What you will do
Extract the full listing verbatim and drop any pictures from your copy.

Raw data
start

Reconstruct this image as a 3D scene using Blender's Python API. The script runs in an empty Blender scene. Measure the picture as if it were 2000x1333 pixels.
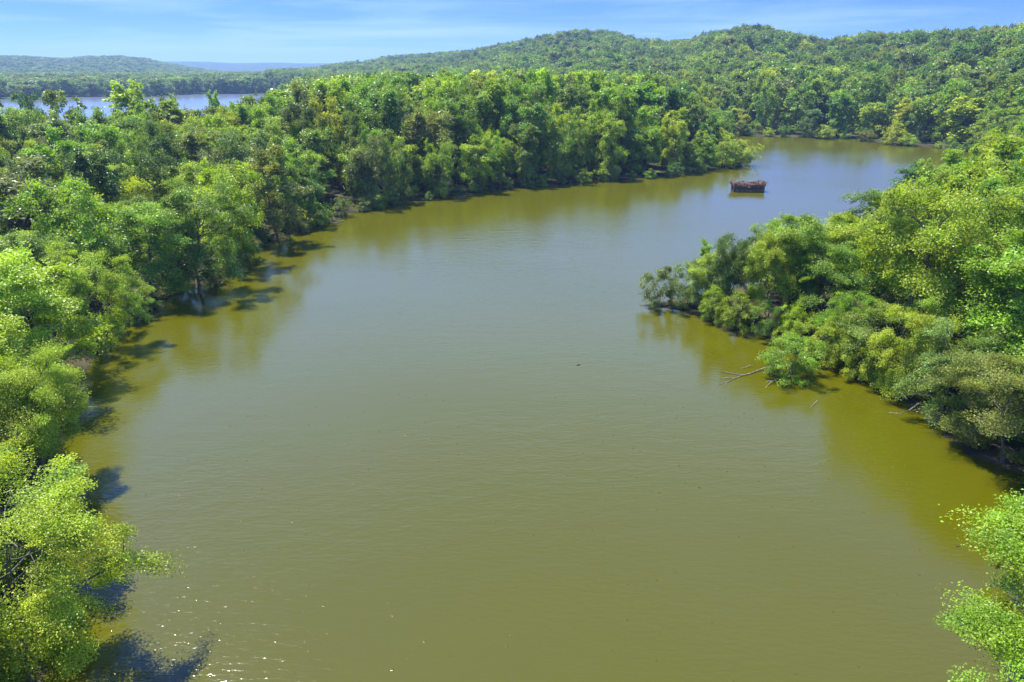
import bpy, math, random
import numpy as np
from mathutils import Vector

S = bpy.context.scene
COL = S.collection
rng = np.random.default_rng(11)
random.seed(5)

# ------------------------------------------------------------------ camera
F = 1333.0                      # focal length in photo pixels (24 mm on 36 mm)
CAMH = 24.0                     # drone height over the water
PITCH = math.atan(528 / 1333)   # horizon at row 138 of 1333
cd = bpy.data.cameras.new('camera'); cam = bpy.data.objects.new('camera', cd); COL.objects.link(cam)
cd.lens = 24.0; cd.sensor_width = 36.0; cd.clip_start = 0.5; cd.clip_end = 40000
cam.location = (0, 0, CAMH); cam.rotation_euler = (math.pi / 2 - PITCH, 0, 0)
S.camera = cam

# ------------------------------------------------------------------ light
SUN_EL = math.radians(64); SUN_AZ = math.radians(-50)     # azimuth clockwise from +Y
SKY_K = 9.0; SKY_Z = 0.55
W = bpy.data.worlds.new("World"); S.world = W; W.use_nodes = True
nt = W.node_tree; bg = nt.nodes['Background']
tc = nt.nodes.new('ShaderNodeTexCoord')
sx = nt.nodes.new('ShaderNodeSeparateXYZ'); cb = nt.nodes.new('ShaderNodeCombineXYZ')
def wm(op, a, b=0.0, clamp=False):
    k = nt.nodes.new('ShaderNodeMath'); k.operation = op; k.use_clamp = clamp
    for i, v in enumerate((a, b)):
        if isinstance(v, (int, float)): k.inputs[i].default_value = v
        else: nt.links.new(v, k.inputs[i])
    return k.outputs[0]
# the air is clear: the blue of a high sky starts close above the horizon
nt.links.new(tc.outputs['Generated'], sx.inputs[0])
ex = wm('EXPONENT', wm('MULTIPLY', wm('MAXIMUM', sx.outputs[2], 0.0), -SKY_K))
nt.links.new(sx.outputs[0], cb.inputs[0]); nt.links.new(sx.outputs[1], cb.inputs[1]); nt.links.new(wm('MULTIPLY_ADD' if False else 'MULTIPLY', wm('SUBTRACT', 1.02, ex), SKY_Z), cb.inputs[2])
nm = nt.nodes.new('ShaderNodeVectorMath'); nm.operation = 'NORMALIZE'
sky = nt.nodes.new('ShaderNodeTexSky'); sky.sky_type = 'NISHITA'; sky.sun_disc = False
sky.sun_elevation = SUN_EL; sky.sun_rotation = SUN_AZ; sky.air_density = 1.0; sky.dust_density = 0.2; sky.ozone_density = 3.0
nt.links.new(cb.outputs[0], nm.inputs[0])
nt.links.new(nm.outputs[0], sky.inputs['Vector'])
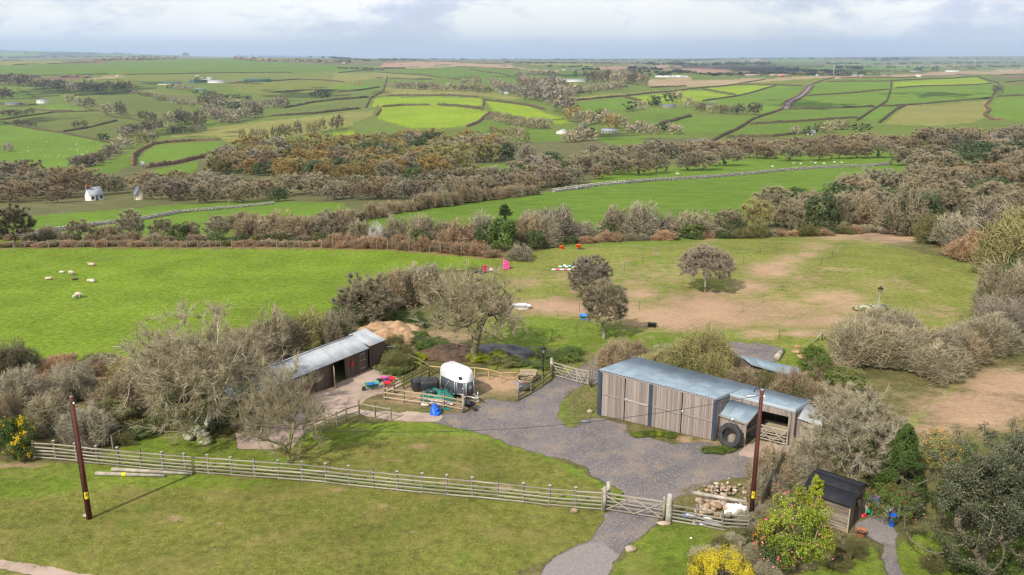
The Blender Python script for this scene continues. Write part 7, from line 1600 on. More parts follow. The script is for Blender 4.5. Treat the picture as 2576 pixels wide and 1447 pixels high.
# jump poles, blocks and paddock clutter
def jpole(k,A_,B_,m1,m2,lb,n=5):
 a,c = gk(k,*A_),gk(k,*B_); o = thing('jump_pole',lb,'jump pole',tuple(a)); d = c - a
 for i in range(n): b = MB(); b.tube([tuple(d * (i / n) + Vector((0,0,.1))),tuple(d * ((i + 1) / n) + Vector((0,0,.1)))],.10,8,i in (0,n - 1)); b.build('band',MT[m1 if i % 2 == 0 else m2],o,True)
jpole('E',(1550,599),(1693,599),'white','pink_plastic','red-banded white jump pole, nearest of the three'); jpole('E',(1600,577),(1715,582),'white','green_plastic','green-banded white jump pole in the middle of the three'); jpole('E',(1634,568),(1740,578),'white','teal_plastic','teal-banded white jump pole, farthest of the three')
jpole('E',(742,716),(802,698),'yellow_plastic','yellow_plastic','yellow pole lying at the hedge by the bushes'); jpole('E',(980,622),(1060,606),'fabric_blue','iron_black','dark blue pole left of the red jump blocks'); jpole('E',(1020,628),(1110,610),'fabric_blue','iron_black','second dark blue pole in front of the red jump blocks')
def jblock(at,lb,mat,h):
 q = g(*at); o = thing('jump_block',lb,'jump block',tuple(q));
 for i in range(4): b = MB(); b.lathe([(.10,i * h / 4),(.17,i * h / 4 + .03),(.17,(i + .8) * h / 4),(.10,(i + 1) * h / 4)],8); b.build('lobe',MT[mat],o,True)
for i,(x,y,h,m_,lb) in enumerate([(1207,592,1.35,'pink_plastic','left one of three pink jump stands by the hedge'),(1222,593,1.25,'pink_plastic','middle one of three pink jump stands by the hedge'),(1238,593,1.0,'pink_plastic','right and shortest pink jump stand by the hedge'),(1063,610,.9,'red_plastic','left one of two red jump blocks on the ground'),(1077,608,.9,'red_plastic','right one of two red jump blocks on the ground')]): jblock(p1('E',x,y),lb,m_,h)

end

The output
Reconstruct this image as a 3D scene using Blender's Python API. The script runs in an empty Blender scene. Measure the picture as if it were 2000x1333 pixels.
import bpy, math, random
import numpy as np
from mathutils import Vector

S = bpy.context.scene
COL = S.collection
rng = np.random.default_rng(11)
random.seed(5)

# ------------------------------------------------------------------ camera
F = 1333.0                      # focal length in photo pixels (24 mm on 36 mm)
CAMH = 24.0                     # drone height over the water
PITCH = math.atan(528 / 1333)   # horizon at row 138 of 1333
cd = bpy.data.cameras.new('camera'); cam = bpy.data.objects.new('camera', cd); COL.objects.link(cam)
cd.lens = 24.0; cd.sensor_width = 36.0; cd.clip_start = 0.5; cd.clip_end = 40000
cam.location = (0, 0, CAMH); cam.rotation_euler = (math.pi / 2 - PITCH, 0, 0)
S.camera = cam

# ------------------------------------------------------------------ light
SUN_EL = math.radians(64); SUN_AZ = math.radians(-50)     # azimuth clockwise from +Y
SKY_K = 9.0; SKY_Z = 0.55
W = bpy.data.worlds.new("World"); S.world = W; W.use_nodes = True
nt = W.node_tree; bg = nt.nodes['Background']
tc = nt.nodes.new('ShaderNodeTexCoord')
sx = nt.nodes.new('ShaderNodeSeparateXYZ'); cb = nt.nodes.new('ShaderNodeCombineXYZ')
def wm(op, a, b=0.0, clamp=False):
    k = nt.nodes.new('ShaderNodeMath'); k.operation = op; k.use_clamp = clamp
    for i, v in enumerate((a, b)):
        if isinstance(v, (int, float)): k.inputs[i].default_value = v
        else: nt.links.new(v, k.inputs[i])
    return k.outputs[0]
# the air is clear: the blue of a high sky starts close above the horizon
nt.links.new(tc.outputs['Generated'], sx.inputs[0])
ex = wm('EXPONENT', wm('MULTIPLY', wm('MAXIMUM', sx.outputs[2], 0.0), -SKY_K))
nt.links.new(sx.outputs[0], cb.inputs[0]); nt.links.new(sx.outputs[1], cb.inputs[1]); nt.links.new(wm('MULTIPLY_ADD' if False else 'MULTIPLY', wm('SUBTRACT', 1.02, ex), SKY_Z), cb.inputs[2])
nm = nt.nodes.new('ShaderNodeVectorMath'); nm.operation = 'NORMALIZE'
sky = nt.nodes.new('ShaderNodeTexSky'); sky.sky_type = 'NISHITA'; sky.sun_disc = False
sky.sun_elevation = SUN_EL; sky.sun_rotation = SUN_AZ; sky.air_density = 1.0; sky.dust_density = 0.2; sky.ozone_density = 3.0
nt.links.new(cb.outputs[0], nm.inputs[0])
nt.links.new(nm.outputs[0], sky.inputs['Vector'])
The Blender Python script for this scene continues. Write part 7, from line 1600 on. More parts follow. The script is for Blender 4.5. Treat the picture as 2576 pixels wide and 1447 pixels high.
# jump poles, blocks and paddock clutter
def jpole(k,A_,B_,m1,m2,lb,n=5):
 a,c = gk(k,*A_),gk(k,*B_); o = thing('jump_pole',lb,'jump pole',tuple(a)); d = c - a
 for i in range(n): b = MB(); b.tube([tuple(d * (i / n) + Vector((0,0,.1))),tuple(d * ((i + 1) / n) + Vector((0,0,.1)))],.10,8,i in (0,n - 1)); b.build('band',MT[m1 if i % 2 == 0 else m2],o,True)
jpole('E',(1550,599),(1693,599),'white','pink_plastic','red-banded white jump pole, nearest of the three'); jpole('E',(1600,577),(1715,582),'white','green_plastic','green-banded white jump pole in the middle of the three'); jpole('E',(1634,568),(1740,578),'white','teal_plastic','teal-banded white jump pole, farthest of the three')
jpole('E',(742,716),(802,698),'yellow_plastic','yellow_plastic','yellow pole lying at the hedge by the bushes'); jpole('E',(980,622),(1060,606),'fabric_blue','iron_black','dark blue pole left of the red jump blocks'); jpole('E',(1020,628),(1110,610),'fabric_blue','iron_black','second dark blue pole in front of the red jump blocks')
def jblock(at,lb,mat,h):
 q = g(*at); o = thing('jump_block',lb,'jump block',tuple(q));
 for i in range(4): b = MB(); b.lathe([(.10,i * h / 4),(.17,i * h / 4 + .03),(.17,(i + .8) * h / 4),(.10,(i + 1) * h / 4)],8); b.build('lobe',MT[mat],o,True)
for i,(x,y,h,m_,lb) in enumerate([(1207,592,1.35,'pink_plastic','left one of three pink jump stands by the hedge'),(1222,593,1.25,'pink_plastic','middle one of three pink jump stands by the hedge'),(1238,593,1.0,'pink_plastic','right and shortest pink jump stand by the hedge'),(1063,610,.9,'red_plastic','left one of two red jump blocks on the ground'),(1077,608,.9,'red_plastic','right one of two red jump blocks on the ground')]): jblock(p1('E',x,y),lb,m_,h)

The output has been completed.